Yes, NIST is a federal agency, but the work that they do is duplicated and expanded on by scientists and engineers around the country, around
the world for that mater.
When will you get it that it is impossible for this sort of data to be faked or biased.
This is the biggest load of bullcrap you've posted in a while.
Of course these tests can be biased - and they are! They
start off with a
conclusion and then working backwards trying to figure out a way to explain their conclusion. NIST has not once even entertained any other ideas
as to how the buildings collapse, or bothered to propose any problems with alternate theories. How is that
not biased?
If I started off a massive paper assuming the towers came down by demolition, and then geared everything in the report towards that end and that end
alone, would that paper not be biased? No, Howard, that is most certainly biased, and further, these tests are not in the least conclusive.
What
you fail to understand, is that the US government at its head has absolute control over these agencies. If somebody higher up wants a
report to say something, it'll say it. If someone higher up wants all evidence to be planted around a pre-conceived conclusion, it
will
happen. If it does not, people are simply fired and the project goes along anyway. There's no denying who these agencies answer to.

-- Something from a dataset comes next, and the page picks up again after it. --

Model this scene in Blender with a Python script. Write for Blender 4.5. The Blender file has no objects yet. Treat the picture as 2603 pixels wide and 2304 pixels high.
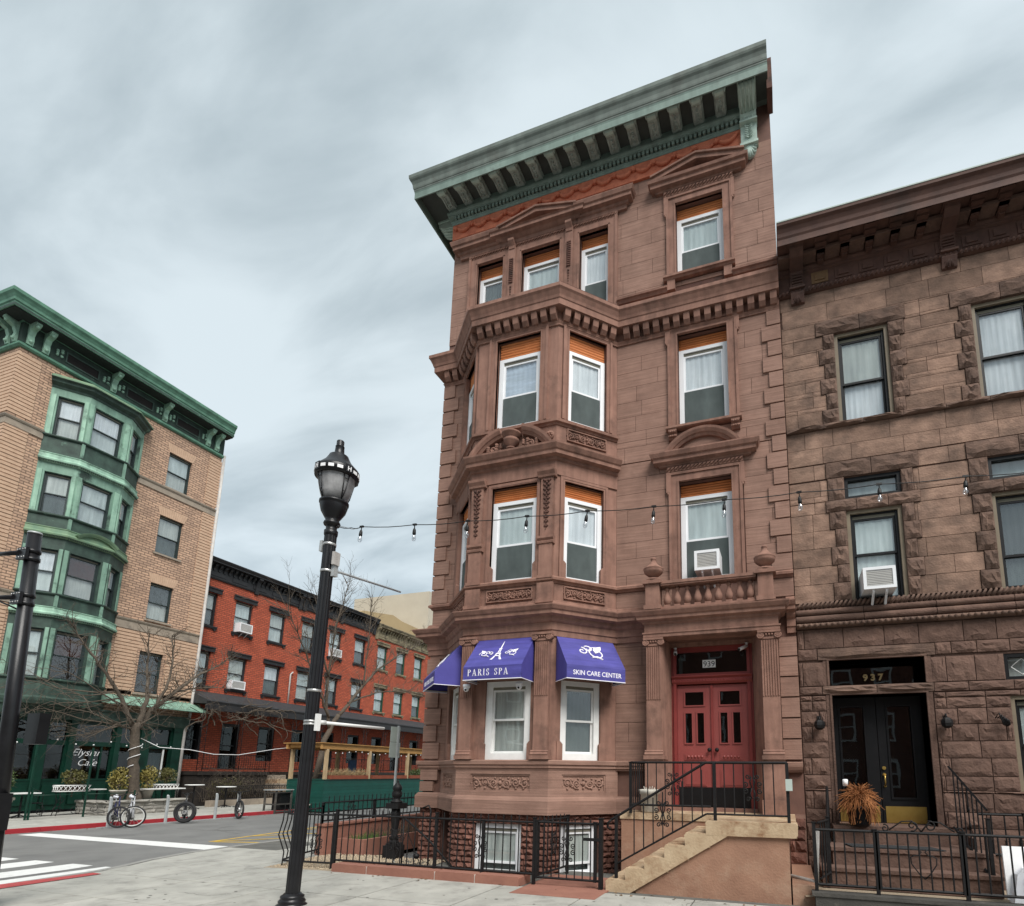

If there's a conspiracy here, and I belong to a large group of people here that believe this is exactly the case, then you do
not count on the
very government in question for reliable information. This is what you expect us to do. This information is not only biased, but it's all completely
fixed around the notion that the WTC buildings came down from fire and structural damage. Nothing else is entertained; nothing else is considered even
for a moment.
Their conclusion is the only one they give you to pick from, and
it doesn't add up. It's because it doesn't add up that there are so many of
us here denying ignorance.
There are too many problems with the WTC collapses for NIST to conveniently entertain only one theory of collapse, and that's the core problem with
these reports. They make assumptions on faulty data, starting from a conclusion and ending with 'evidence' fixed around that conclusion.